After 15 years in Granada's casting department Roberts applied to become a producer. Granada actively encouraged him and between 1978 and 1989 he was responsible for some outstanding drama productions to which he brought the same discriminatory qualities of taste and sensibility that informed everything he did. Between 1982 and 1984 he produced a series of 13 television films under the title "All for Love". These plays, taken from the short stories of such luminaries as William Trevor, Rumer Godden and Elizabeth Taylor and which starred such actors as Maggie Smith, Joan Plowright and Jean Simmons, exemplified Roberts's affection for work of outward quietness and delicacy but which could still strike the deepest and most reverberating chords.

Roberts was the youngest of three children - he had an older brother and a sister - but an element of mystery attended the circumstances of his birth. He admitted, rather like a Dickensian foundling, to having been fostered by a benevolent aunt and growing up happily in the Devon village of Bigbury-on-Sea. Educated locally at Kingsbridge Grammar School, to which he won a scholarship, he left school to work briefly as a cub reporter on the Kingsbury Gazette. By 1958, after two years National Service in the RAF, he had decided to become an actor and enrolled at the Central School of Speech and Drama.

He left after two years to join the Ipswich Repertory Theatre, playing a succession of dim-witted juveniles, elderly bank managers and village policemen. Doubts had already begun to assail him about his choice of career but it was a tiny part in a spy film, Operation Amsterdam (1959), which confirmed him in his fears.
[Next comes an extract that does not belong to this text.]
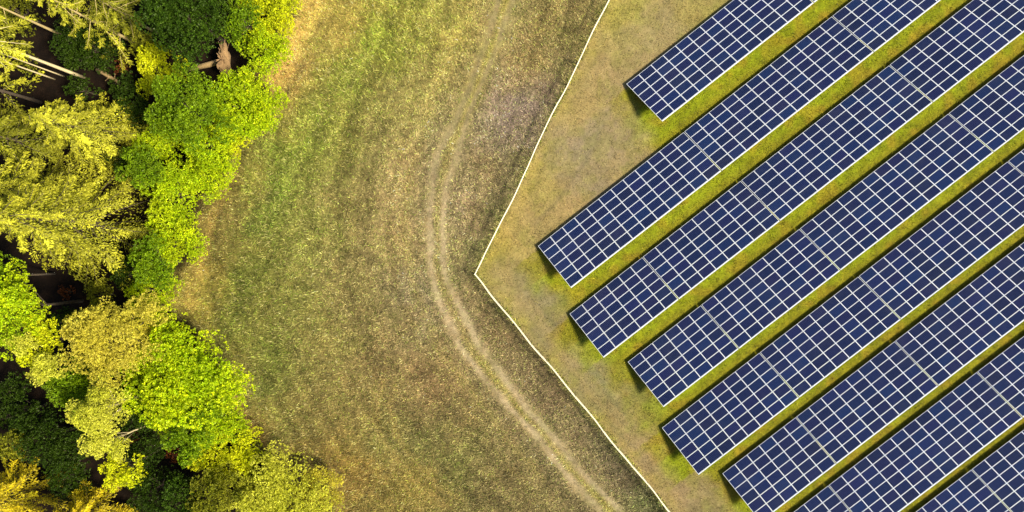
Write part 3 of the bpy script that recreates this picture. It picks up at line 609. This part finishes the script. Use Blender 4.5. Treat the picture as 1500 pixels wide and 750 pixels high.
# ---------------------------------------------------------------- dead wood on the forest floor
def log(px0, py0, px1, py1, r, z, label, name='fallen_log'):
    a = Vector((*at(px0, py0, z), 0)); b = Vector((*at(px1, py1, z), 0)); d = b-a
    m = MB(); m.tube([(0, 0, z), tuple(d*.35+Vector((0, .04, z+.05))), tuple(d*.7+Vector((0, -.05, z))), (d.x, d.y, z+.1)], [r, r*.95, r*.8, r*.6], 10)
    for t, s in ((.3, 1), (.55, -1), (.75, 1)):
        p = d*t+Vector((0, 0, z)); q = p+Vector((-d.y, d.x, 0)).normalized()*(s*r*2.6)+Vector((0, 0, r*1.5)); m.tube([tuple(p), tuple(q)], [r*.3, r*.12], 5)
    o = link(name, m.mesh(name, [M_LOG], True)); o.location = a; tag(o, label, 'log')
log(142, 102, 176, 121, .24, .5, 'broken pale brown log lying in the top clearing')
log(196, 702, 166, 714, .22, 1.2, 'short golden brown log in the shade near the bottom edge')

def root_plate():
    X, Y = at(330, 90, 1.0); root = empty('uprooted_tree', (X, Y, 0)); tag(root, 'uprooted tree with torn brown root plate standing in the dark gap', 'uprooted tree')
    m = MB(); m.tube([(-.1, .1, .95), (-2.2, -.35, .8), (-4.6, -.8, .5)], [.34, .30, .22], 10); link('trunk', m.mesh('trunk', [M_LOG], True), root)
    n = 22; V = []; F = []                       # lumpy disc of earth, on edge
    for s, x in ((0, -.22), (1, .25)):
        for k in range(n):
            a = 2*math.pi*k/n; r = 1.25*(1+.22*math.sin(3*a+1)+.14*math.sin(7*a)); V.append((x+.12*math.sin(5*a), r*math.cos(a)*1.15, max(.0, 1.15+r*math.sin(a))))
    V += [(-.45, 0, 1.1), (.5, 0, 1.15)]
    for k in range(n):
        j = (k+1) % n; F += [(k, j, n+j, n+k), (2*n, j, k), (2*n+1, n+k, n+j)]
    me = bpy.data.meshes.new('root_plate'); me.from_pydata(V, [], F); me.materials.append(M_ROOT); me.update(); link('root_plate', me, root)
    m = MB()
    for k in range(40):
        a = random.uniform(-.3, math.pi+.3) if k > 5 else random.uniform(1.0, 2.2); y, z = math.cos(a), math.sin(a); L = random.uniform(1.5, 2.3); x = random.uniform(-.2, .5)
        m.tube([(x*.3, y*.7, 1.1+z*.7), (x*.7, y*L*.75, 1.1+z*L*.7), (x*1.5, y*L*1.05+random.uniform(-.2, .2), max(.1, 1.1+z*L*.9))], [.11, .07, .025], 6)
    link('roots', m.mesh('roots', [M_ROOT], True), root)
root_plate()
Such was his self-effacing demeanour that during a tense scene requiring him to quell a clanging alarm bell, his intended close-up merely revealed that he had completely concealed his face for the entire length of the shot.

Having decided that an actor's life was not for him but feeling the need to stay close to the acting profession he took a job, in 1962, with the Spotlight casting directory and it was from there that he was poached to join Granada's casting department.

A notably handsome man with an abundance of gentle charm (occasionally spiked, to his friends' delight, with some unexpectedly acerbic asides), Roberts brought to his work as producer the same unshowy, laid-back approach which informed his aptitude for choosing actors and which enabled him easily to create exactly the right atmosphere in which other creative talents could flourish.

His début as a producer was with a 13-part television adaptation of Catherine Cookson's best-seller novel The Mallens (1978), with Juliet Stevenson and Caroline Blakiston. In 1981 he brought to the television screen the National Theatre's production of Congreve's The Double Dealer with Dorothy Tutin and Robert Stephens. In 1985, and with Stephen Frears as director, he produced December Flower with Jean Simmons and Mona Washbourne and in 1986, again with Olivier in the lead role, he produced a film of John Mortimer's version of John Fowles's The Ebony Tower, with Greta Scacchi and Toyah Willcox.

A Wreath of Roses, another story by one of his favourite writers, Elizabeth Taylor, was undertaken in 1987 with John Madden as director, and in 1988 he produced Tom Stoppard's The Dog It Was That Died, directed by Peter Wood and starring Alan Bates and Alan Howard. One of his last enterprises was an immensely elaborate co-production of Dickens's A Tale of Two Cities, starring Jean-Pierre Aumont and John Mills.

Roberts was a highly popular figure with the actors he employed (one of his greatest friends was the musical comedy star Evelyn Laye). A photograph taken for a magazine article celebrating his time at Granada shows him surrounded by an attractive and talented seraglio of leading ladies - Isabel Jeans, Ann Firbank, Patricia Heywood, Jean Simmons, Dinah Sheridan, Geraldine McEwan.

Nine years ago he finally packed up his house in Brook Green in west London and with his collection of paintings, his beloved cats and his companion of 45 years, the actor Peter MacKriel, he returned to his roots in the West Country. There, in a fine Georgian house on Lincombe Hill in Bath, he relished the pleasures of retirement and claimed never to have felt a single pang for the lost world of entertainment.